Exercise instructions: Return every line of the data below that includes the string "from".

Records to process:
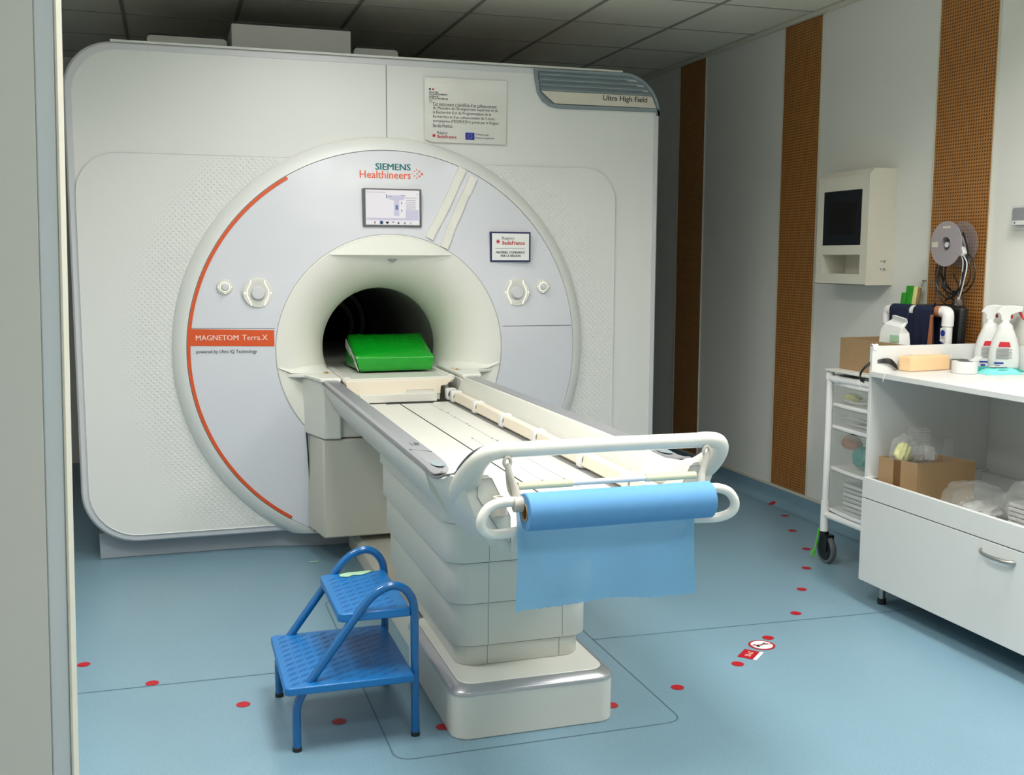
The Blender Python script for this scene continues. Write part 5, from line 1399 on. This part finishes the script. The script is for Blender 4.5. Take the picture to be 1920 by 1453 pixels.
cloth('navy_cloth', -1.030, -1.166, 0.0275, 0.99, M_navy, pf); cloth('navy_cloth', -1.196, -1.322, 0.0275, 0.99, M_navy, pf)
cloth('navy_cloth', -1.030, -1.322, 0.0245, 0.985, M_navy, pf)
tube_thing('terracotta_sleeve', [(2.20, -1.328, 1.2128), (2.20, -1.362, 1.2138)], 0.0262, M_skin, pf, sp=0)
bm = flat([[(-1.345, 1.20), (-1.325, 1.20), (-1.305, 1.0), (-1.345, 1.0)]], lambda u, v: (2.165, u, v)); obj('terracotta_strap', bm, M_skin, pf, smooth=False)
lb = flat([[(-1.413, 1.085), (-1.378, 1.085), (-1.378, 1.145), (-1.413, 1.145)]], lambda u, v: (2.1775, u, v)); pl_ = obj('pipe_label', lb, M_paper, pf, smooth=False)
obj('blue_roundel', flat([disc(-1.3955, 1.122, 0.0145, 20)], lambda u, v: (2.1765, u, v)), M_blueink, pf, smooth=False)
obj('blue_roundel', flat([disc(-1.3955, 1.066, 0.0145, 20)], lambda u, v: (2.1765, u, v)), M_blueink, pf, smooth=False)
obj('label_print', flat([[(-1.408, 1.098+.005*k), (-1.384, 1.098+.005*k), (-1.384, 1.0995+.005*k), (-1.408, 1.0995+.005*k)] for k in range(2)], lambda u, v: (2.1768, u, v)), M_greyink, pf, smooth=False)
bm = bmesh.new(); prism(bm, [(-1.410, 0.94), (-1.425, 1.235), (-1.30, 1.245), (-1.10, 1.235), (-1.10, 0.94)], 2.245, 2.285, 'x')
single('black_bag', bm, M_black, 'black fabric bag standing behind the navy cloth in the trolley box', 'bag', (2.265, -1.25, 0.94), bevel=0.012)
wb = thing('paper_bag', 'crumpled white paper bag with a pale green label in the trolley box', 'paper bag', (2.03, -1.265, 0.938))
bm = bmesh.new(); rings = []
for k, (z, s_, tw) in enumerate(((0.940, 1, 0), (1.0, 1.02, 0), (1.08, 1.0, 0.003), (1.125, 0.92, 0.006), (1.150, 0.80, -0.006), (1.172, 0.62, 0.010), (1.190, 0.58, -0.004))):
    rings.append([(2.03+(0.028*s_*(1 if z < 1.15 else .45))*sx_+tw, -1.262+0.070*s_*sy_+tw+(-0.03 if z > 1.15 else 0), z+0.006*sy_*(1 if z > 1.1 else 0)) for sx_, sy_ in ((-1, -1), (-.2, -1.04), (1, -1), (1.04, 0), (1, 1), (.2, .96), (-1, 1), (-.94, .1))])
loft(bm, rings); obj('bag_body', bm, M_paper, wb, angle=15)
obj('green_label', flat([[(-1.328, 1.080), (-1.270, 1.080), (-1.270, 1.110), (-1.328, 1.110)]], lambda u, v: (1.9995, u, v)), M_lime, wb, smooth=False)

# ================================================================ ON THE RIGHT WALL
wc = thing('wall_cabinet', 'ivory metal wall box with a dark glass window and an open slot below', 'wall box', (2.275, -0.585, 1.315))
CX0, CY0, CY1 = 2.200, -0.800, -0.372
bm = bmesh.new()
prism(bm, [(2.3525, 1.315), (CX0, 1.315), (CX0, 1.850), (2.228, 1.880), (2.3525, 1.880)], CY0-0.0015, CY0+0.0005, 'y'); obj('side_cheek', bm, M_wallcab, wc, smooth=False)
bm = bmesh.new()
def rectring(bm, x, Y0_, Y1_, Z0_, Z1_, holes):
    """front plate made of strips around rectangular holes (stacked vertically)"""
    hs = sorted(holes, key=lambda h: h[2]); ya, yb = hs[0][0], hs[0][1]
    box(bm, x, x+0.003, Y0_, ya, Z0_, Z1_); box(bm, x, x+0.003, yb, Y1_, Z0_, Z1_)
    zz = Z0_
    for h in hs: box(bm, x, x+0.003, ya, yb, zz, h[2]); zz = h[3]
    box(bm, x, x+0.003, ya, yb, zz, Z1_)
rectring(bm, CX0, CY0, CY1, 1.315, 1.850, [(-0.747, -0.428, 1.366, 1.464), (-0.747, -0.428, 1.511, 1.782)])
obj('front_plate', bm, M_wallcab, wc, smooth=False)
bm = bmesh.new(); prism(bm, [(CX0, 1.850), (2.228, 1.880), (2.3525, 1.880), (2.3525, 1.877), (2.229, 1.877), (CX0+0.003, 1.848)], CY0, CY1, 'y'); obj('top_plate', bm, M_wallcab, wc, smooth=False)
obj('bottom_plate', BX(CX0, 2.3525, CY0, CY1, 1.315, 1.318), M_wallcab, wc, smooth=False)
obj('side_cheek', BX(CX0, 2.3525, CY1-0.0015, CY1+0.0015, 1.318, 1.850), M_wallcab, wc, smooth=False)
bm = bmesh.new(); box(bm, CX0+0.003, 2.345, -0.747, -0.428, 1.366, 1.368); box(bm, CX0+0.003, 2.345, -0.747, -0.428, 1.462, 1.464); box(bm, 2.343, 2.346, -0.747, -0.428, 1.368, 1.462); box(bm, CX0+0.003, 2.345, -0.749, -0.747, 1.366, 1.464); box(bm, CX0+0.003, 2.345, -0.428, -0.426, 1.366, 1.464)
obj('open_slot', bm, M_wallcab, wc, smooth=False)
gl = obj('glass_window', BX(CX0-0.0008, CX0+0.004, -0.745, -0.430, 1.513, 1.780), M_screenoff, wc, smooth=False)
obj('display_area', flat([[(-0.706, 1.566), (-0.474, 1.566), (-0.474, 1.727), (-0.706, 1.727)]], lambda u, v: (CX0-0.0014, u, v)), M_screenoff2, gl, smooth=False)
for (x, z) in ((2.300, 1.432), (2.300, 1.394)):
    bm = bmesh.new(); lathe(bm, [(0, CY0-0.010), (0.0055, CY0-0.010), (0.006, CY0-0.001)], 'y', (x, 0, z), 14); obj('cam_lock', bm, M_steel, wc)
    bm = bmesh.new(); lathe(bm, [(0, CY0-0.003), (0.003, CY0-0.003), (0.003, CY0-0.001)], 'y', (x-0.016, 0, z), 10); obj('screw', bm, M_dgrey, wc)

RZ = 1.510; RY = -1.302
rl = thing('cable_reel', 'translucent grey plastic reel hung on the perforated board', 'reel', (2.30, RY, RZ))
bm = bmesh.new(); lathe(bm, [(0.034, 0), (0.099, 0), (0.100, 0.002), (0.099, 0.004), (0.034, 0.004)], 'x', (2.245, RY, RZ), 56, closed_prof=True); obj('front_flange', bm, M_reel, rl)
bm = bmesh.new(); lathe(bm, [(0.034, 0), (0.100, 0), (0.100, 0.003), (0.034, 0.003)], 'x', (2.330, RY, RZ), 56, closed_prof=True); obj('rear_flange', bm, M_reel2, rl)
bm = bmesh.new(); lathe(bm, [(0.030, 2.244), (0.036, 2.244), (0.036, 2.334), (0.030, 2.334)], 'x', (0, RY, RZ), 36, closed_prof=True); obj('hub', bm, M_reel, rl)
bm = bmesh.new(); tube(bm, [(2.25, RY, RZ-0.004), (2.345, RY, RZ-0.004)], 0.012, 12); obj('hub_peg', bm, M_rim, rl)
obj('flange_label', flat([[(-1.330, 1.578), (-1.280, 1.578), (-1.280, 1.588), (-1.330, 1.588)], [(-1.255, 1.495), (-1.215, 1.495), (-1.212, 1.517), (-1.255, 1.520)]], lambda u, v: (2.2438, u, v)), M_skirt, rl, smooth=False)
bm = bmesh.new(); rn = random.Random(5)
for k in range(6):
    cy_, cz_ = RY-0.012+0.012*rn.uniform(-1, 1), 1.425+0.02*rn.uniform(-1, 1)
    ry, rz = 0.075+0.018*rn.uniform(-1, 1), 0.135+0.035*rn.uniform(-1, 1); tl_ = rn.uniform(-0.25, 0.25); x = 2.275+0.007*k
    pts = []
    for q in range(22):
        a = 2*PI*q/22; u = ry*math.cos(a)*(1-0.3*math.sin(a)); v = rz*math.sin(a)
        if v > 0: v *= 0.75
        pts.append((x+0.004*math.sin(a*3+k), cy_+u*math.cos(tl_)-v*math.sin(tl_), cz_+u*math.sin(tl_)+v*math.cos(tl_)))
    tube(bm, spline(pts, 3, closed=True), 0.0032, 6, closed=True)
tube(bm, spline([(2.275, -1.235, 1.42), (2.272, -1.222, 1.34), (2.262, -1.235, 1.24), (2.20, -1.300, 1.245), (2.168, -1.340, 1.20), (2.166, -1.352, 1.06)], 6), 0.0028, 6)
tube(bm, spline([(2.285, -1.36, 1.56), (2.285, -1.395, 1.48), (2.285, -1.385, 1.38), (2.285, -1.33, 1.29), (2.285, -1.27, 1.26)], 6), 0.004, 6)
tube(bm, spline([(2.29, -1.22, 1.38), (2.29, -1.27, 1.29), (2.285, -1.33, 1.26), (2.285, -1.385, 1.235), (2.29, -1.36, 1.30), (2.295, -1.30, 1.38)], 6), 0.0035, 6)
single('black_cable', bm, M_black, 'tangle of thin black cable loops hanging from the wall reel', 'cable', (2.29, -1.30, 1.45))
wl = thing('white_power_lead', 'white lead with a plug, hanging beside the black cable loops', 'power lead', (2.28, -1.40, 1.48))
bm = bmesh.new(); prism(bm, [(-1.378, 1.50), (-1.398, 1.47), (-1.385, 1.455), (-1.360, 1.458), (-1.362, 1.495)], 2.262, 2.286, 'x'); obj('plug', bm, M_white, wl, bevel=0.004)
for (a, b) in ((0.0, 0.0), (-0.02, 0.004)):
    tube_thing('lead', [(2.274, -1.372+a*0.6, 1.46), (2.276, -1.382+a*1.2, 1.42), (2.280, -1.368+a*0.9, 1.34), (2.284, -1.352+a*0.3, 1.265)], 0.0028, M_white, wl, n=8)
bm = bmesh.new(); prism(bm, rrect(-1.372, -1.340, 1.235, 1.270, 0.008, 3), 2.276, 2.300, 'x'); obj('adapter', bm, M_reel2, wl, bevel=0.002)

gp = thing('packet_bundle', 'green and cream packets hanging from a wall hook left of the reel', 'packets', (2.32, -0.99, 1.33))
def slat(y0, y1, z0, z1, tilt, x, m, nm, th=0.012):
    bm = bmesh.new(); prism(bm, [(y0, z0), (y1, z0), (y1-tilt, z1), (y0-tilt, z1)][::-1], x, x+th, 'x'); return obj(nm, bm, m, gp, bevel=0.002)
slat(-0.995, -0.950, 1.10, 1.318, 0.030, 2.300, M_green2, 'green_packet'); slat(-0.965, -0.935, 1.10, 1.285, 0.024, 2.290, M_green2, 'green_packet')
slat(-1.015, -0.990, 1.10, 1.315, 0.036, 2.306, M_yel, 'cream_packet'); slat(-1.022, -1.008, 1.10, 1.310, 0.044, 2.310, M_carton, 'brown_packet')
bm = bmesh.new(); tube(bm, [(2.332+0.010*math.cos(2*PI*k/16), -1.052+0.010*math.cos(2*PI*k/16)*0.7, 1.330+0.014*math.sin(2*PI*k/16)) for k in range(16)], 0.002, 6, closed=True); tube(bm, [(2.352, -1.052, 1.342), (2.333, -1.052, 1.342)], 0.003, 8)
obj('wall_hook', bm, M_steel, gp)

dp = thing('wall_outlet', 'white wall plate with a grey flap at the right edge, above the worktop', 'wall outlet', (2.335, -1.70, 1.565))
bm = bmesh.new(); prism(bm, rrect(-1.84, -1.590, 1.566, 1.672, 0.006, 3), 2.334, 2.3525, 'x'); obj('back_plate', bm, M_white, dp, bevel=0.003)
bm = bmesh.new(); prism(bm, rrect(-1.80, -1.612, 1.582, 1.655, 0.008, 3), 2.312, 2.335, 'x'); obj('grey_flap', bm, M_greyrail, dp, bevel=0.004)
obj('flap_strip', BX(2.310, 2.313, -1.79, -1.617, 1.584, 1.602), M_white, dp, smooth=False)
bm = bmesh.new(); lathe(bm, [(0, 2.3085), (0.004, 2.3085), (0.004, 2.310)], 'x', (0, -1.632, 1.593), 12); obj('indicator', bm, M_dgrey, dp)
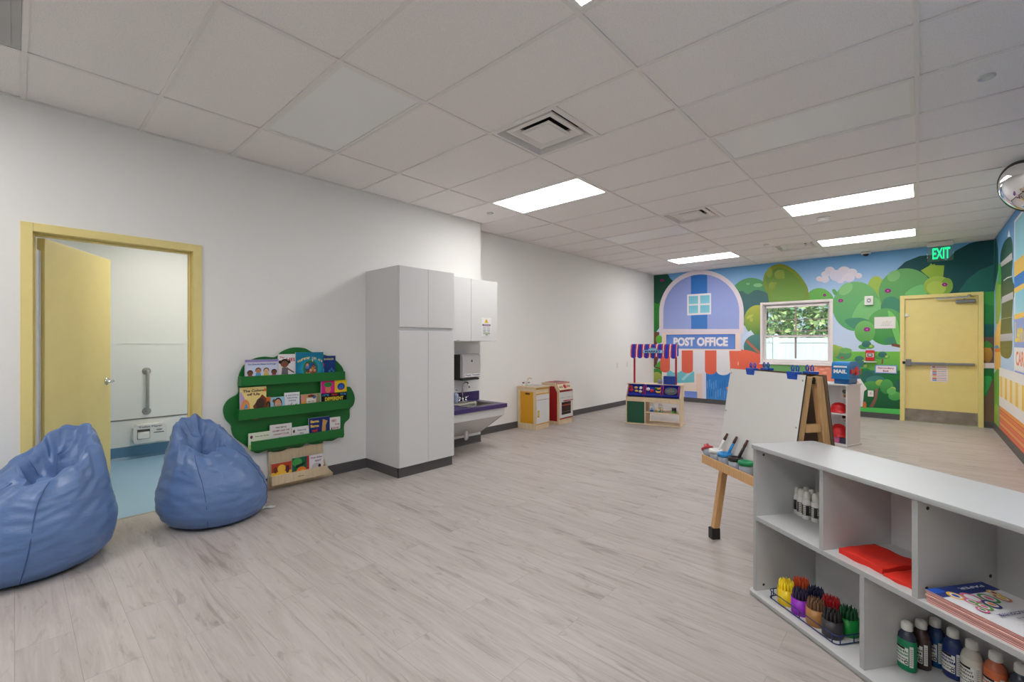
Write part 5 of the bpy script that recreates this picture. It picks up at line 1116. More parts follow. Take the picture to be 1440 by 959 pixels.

Problem solution:
The Blender Python script for this scene continues. Write part 5, from line 1399 on. This part finishes the script. The script is for Blender 4.5. Take the picture to be 1920 by 1453 pixels.
single('black_cable', bm, M_black, 'tangle of thin black cable loops hanging from the wall reel', 'cable', (2.29, -1.30, 1.45))
gp = thing('packet_bundle', 'green and cream packets hanging from a wall hook left of the reel', 'packets', (2.32, -0.99, 1.33))